Another solution is to merge the .Xauthority file of the current user with that of the root user.

  1. ssh user@host
  2. change the .Xauthority file permissions so that root also has access to it.
  3. sudo su - root
  4. xauth merge /home/users/user/.Xauthority


gedit somefile.log

It should open a gedit window.


to make the solution permanent you can modify the .bashrc file of the login user adding

if [ -z "$XAUTHORITY" ]; then
    export XAUTHORITY=$HOME/.Xauthority

moreover you have to update your sudoers file adding the row

Defaults env_keep+="DISPLAY XAUTHORITY"

if root has read permissions on the login user's .Xauthority file you'll be able to use X applications.

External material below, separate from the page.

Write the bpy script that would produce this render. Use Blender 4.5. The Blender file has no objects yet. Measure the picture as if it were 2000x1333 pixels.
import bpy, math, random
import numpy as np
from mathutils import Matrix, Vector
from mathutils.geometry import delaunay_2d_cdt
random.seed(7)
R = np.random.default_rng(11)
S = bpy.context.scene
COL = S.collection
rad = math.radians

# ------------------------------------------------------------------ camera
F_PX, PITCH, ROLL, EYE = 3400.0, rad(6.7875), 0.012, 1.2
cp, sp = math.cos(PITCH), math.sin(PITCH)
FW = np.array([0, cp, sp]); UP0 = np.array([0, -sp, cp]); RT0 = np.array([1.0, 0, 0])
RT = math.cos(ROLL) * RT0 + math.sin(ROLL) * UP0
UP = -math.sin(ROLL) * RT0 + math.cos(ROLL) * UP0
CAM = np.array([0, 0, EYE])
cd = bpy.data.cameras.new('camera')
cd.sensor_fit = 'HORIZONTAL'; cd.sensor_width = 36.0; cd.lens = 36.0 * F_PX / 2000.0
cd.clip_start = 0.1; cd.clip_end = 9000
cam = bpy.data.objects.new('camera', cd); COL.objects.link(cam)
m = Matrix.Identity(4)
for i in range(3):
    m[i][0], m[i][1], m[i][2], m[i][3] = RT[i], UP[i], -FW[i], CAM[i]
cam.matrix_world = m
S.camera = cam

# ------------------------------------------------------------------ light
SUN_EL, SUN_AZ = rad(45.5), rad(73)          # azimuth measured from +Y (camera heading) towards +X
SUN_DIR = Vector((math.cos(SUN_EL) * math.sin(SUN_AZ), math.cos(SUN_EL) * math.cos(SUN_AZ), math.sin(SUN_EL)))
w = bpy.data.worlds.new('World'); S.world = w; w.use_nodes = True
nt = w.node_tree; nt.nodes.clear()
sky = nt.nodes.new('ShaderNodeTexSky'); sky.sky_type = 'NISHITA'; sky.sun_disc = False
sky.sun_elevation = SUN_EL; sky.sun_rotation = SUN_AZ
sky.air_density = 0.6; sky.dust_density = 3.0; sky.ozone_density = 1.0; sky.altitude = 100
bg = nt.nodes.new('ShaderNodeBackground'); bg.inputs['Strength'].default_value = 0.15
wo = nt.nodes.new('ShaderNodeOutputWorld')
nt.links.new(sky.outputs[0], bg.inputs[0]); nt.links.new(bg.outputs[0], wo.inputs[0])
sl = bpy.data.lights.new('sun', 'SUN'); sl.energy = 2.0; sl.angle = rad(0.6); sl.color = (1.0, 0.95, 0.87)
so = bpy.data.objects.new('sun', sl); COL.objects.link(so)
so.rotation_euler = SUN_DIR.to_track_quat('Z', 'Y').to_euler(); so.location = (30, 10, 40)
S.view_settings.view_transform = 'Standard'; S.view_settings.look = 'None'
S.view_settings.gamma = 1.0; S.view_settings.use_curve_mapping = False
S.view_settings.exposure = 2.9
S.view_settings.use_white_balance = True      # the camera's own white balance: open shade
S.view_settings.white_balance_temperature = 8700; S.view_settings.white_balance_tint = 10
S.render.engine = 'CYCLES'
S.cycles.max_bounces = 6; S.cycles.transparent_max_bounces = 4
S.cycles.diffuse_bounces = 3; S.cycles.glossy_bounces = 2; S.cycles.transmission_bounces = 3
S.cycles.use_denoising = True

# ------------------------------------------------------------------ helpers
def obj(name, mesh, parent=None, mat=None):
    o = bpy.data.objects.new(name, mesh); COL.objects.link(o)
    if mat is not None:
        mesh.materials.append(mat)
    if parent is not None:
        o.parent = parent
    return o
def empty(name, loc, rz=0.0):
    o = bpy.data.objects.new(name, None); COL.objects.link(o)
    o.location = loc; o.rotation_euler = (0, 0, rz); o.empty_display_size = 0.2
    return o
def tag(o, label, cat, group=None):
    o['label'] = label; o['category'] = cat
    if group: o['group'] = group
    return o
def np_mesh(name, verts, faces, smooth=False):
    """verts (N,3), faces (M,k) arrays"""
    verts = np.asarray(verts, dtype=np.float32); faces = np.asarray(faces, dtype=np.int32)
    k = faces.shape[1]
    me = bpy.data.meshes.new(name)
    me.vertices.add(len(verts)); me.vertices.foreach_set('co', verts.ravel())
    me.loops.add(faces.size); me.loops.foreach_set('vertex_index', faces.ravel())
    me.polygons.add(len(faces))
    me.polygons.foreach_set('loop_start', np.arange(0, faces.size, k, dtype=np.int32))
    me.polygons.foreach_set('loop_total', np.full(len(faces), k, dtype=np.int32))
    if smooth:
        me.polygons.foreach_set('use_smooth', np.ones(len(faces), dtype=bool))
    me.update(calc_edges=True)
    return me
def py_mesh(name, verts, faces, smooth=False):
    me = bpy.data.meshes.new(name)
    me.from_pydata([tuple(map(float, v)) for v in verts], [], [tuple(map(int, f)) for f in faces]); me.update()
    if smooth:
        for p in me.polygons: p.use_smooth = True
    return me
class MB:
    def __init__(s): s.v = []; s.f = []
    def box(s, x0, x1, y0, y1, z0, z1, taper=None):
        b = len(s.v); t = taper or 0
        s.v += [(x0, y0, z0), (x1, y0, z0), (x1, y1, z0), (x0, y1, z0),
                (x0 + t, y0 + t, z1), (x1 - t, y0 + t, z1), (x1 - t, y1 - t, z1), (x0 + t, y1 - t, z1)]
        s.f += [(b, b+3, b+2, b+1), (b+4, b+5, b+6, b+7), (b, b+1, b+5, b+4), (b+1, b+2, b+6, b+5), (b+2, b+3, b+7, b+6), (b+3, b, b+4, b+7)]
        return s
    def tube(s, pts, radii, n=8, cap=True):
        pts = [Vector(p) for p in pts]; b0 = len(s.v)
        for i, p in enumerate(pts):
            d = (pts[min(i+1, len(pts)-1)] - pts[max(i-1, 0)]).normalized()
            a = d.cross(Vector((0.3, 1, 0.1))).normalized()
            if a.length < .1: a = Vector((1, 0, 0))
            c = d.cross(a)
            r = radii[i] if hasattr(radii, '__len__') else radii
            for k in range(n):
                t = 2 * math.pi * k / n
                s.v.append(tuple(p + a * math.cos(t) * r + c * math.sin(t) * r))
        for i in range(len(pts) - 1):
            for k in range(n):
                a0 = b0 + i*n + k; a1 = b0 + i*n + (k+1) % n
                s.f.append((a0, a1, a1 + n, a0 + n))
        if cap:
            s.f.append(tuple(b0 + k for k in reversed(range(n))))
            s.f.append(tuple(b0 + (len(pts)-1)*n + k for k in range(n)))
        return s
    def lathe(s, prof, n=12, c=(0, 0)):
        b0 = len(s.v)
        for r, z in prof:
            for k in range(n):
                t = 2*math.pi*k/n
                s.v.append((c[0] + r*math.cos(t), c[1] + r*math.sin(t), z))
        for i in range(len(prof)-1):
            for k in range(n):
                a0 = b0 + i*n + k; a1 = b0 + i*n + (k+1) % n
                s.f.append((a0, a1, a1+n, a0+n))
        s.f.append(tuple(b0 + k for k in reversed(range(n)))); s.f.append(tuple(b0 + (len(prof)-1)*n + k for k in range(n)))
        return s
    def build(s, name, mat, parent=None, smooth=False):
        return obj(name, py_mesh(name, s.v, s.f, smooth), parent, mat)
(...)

Solution found. An alternative method copied from this blog Using this script



    su - $userfirst -c 'xauth list' |\
         grep `echo $DISPLAY |\
             cut -d ':' -f 2 |\
             cut -d '.' -f 1 |\
             sed -e s/^/:/`  |\
         xargs -n 3 xauth add

Or simply Logging as user1

xauth list

su or sudo su user2


This might be an old post, but I solved this permanently linking (in server) my sudoer user .Xauthority file with the root one:

sudo ln -s /home/userWithPrivileges/.Xauthority /root/.Xauthority

This way I don't have to do anything else ever, I can now launch any GUI app with or without sudo.


A very simple generic command:

sudo xauth merge /home/$USER/.Xauthority

This activates the root environment and merges the xauth info of the current (non root) user.

Another alternative, should prevent ownership problem reported in the comments on Slackware:

cat ~/.Xauthority | sudo xauth merge -
  • I tried this command and work, but has a little bad thing, the permissions of Xauthority files of user become of root. ls -lhd /home/user/.Xauthority -rw------- 1 root root 318 2021-07-21 20:34 /home/user/.Xauthority
    – elbarna
    Jul 21, 2021 at 18:35
  • 1
    Just checked on Ubuntu 20.04. The ownership of the /home/$User/.Xautority is not modified. The 'xauth merge ' is executed in the root environments and the file that is changed is /root/.Xauthority - as expected. Maybe this behaves differently on other systems, but I could not recreate the problem on ubuntu 20.04.
    – QT-1
    Jul 22, 2021 at 14:25
  • I confirm the problem on Slackware current ls -lhd .Xauthority -rw------- 1 myuser myuser 63 2021-07-21 21:46 .Xauthority sudo xauth merge /home/$USER/.Xauthority ls -lhd .Xauthority -rw------- 1 root root 63 2021-07-22 21:50 .Xauthority
    – elbarna
    Jul 22, 2021 at 19:51
  • 1
    Please check the alternative above that passes .Xauthorith via stdin. Should prevent ownership changes.
    – QT-1
    Jul 26, 2021 at 10:39
  • It fails $ cat ~/.Xauthority | sudo xauth merge - $ xmms No protocol specified ** CRITICAL **: Unable to open display $ ls -lhd .Xauthority -rw------- 1 root root 255 2021-07-27 01:04 .Xauthority
    – elbarna
    Jul 26, 2021 at 23:05

The following allows any user to run X11 applications as root.

Run the following as the root user:

echo '\cp /home/$(logname)/.Xauthority Xauthority-tmp && xauth add $(xauth -f Xauthority-tmp list | tail -1)' >> /root/.bash_profile
echo 'rm -f Xauthority-tmp' >> /root/.bash_profile 

Now you should be able to sudo su - from any user and start X11 applications.

Tested on Centos 8 (things like the default home dir may need to be adjusted and I believe $(logname) is not portable, but hopefully this helps someone!)

  • Could you elaborate a little more what this does exactly, and what the security implications of using this are? Aug 17, 2020 at 9:24

If you want to automate this, then !

1- Add to your login user ~/.bashrc file the following :

xauth list |grep `uname -n` > /home/$(whoami)/.auth
echo $DISPLAY > /home/$(whoami)/.display

2- Add to the root user /root/.bashrc file the following :

xauth add $(cat /home/$loguser/.auth) 
export DISPLAY=$(cat /home/$loguser/.display)

Then when executing su - root the cookie and DISPLAY variable are loaded automatically.